Helping A Friend

Roommates, classmates, and friends are often the first to notice when a fellow student is struggling, or is in distress. A friend may approach you with a problem or express feelings of despair, anxiety, frustration, sadness or loneliness.

In other situations you may be the one to approach a friend because you are concerned about their behavior, mood or situation. If you’ve initiated the conversation it’s possible that your friend may initially resist your efforts or even become angry with you for confronting them. However, in most instances your friend will end up thanking you in the end for your help and concern.

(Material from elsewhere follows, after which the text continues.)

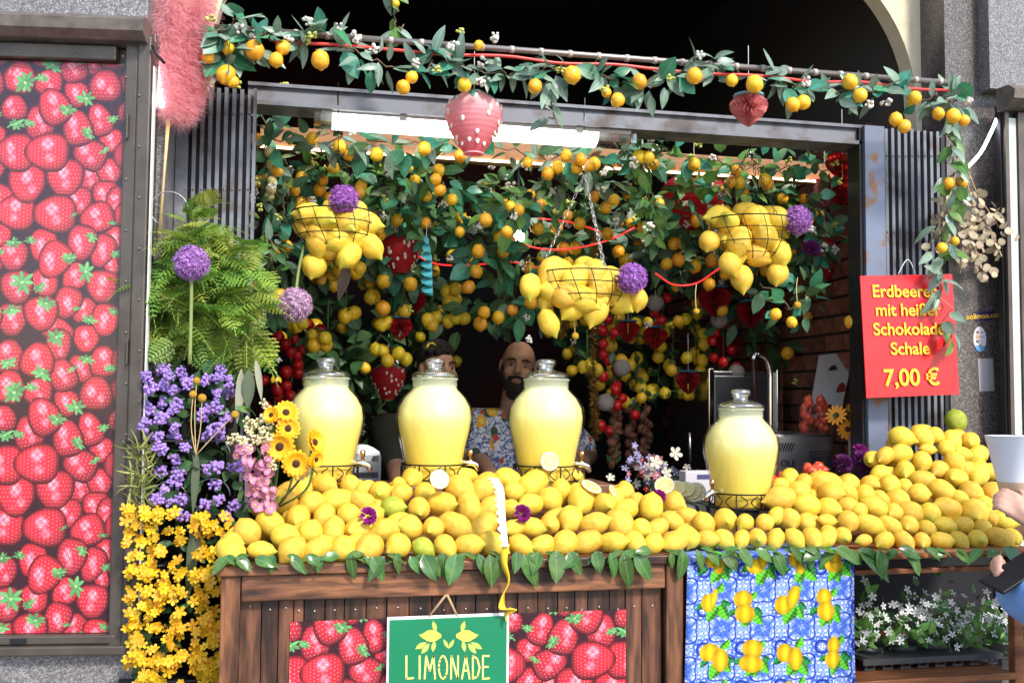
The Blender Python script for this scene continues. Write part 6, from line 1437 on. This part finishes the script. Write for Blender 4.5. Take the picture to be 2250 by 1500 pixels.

In either instance it is important to remember that you are being a good friend by showing a willingness to listen and to help, but ultimately talking about their problems or seeking help must be your friend’s decision. You are not responsible for solving your friend’s problems, or the outcome of their situation.

If you find yourself in the position of wanting to help a friend, but are unsure of what you can do and how to go about it, here are some guidelines:

  • Find a time to talk in private, when you both have plenty of time and are not preoccupied. Give them your undivided attention, and let them talk.
  • If you are initiating the conversation, be direct and let them know in specific, non-judgmental terms that you are concerned about them, and want to help.
  • Listen to what they are saying, and the thoughts and feelings they are trying to express. Let your friend know you hear what they are saying by repeating the essence of what they have said. For example you might say something like, “It sounds like you miss your family and are really feeling alone.”
  • Try and put yourself in their shoes, and see the situation from their point of view. Even if you don’t agree or support some of their behavior, let them know you are on their side, and understand where they are coming from.
  • Don’t make decisions for your friend, tell them what they “should do,” or try to solve their problems for them. What you may do in the same situation may not be the best thing for your friend to do.
  • Let your friend know that they are not alone, that help is available to them. Tell them about the confidential services available to them through the Student Center for Health and Counseling. Review the information on this site, and give them a sense of what they might expect if they seek out counseling.
  • If they are receptive to learning more about what the SCHC has to offer them, offer to let them use your phone, or offer to walk with them to SCHC to make an appointment.
  • If you are worried about a student’s well-being and need help assessing the situation, or are not sure what to do, call the SCHC. We’ll discuss the situation with you and give you some ideas on how to help.
  • Follow up. Check with your friend later to find out how he or she is doing. Provide support or encouragement as appropriate.
  • If they are talking about suicide or seem as if they are in danger of harming themselves or another, let someone know. Call 911, or campus security at 755-3888.

Taking Care of Yourself

It can be emotionally draining to take on a helping role with a friend. Recognize that your well-being is just as important as your friends and take steps to care for yourself. It is important to know your limits, and be realistic about the amount of time and, or emotional energy you are willing or able to commit.

Signs that you may be in over your head include feeling overwhelmed, anxious or confused; thinking you are the only one who can help; or noticing your friend’s problems are adversely affecting your life. Remember, that you are not responsible for another’s situation, and you don’t have the power to make someone change, get help, or even talk about their problems. What you can do is be supportive, listen, and offer to help if they desire it.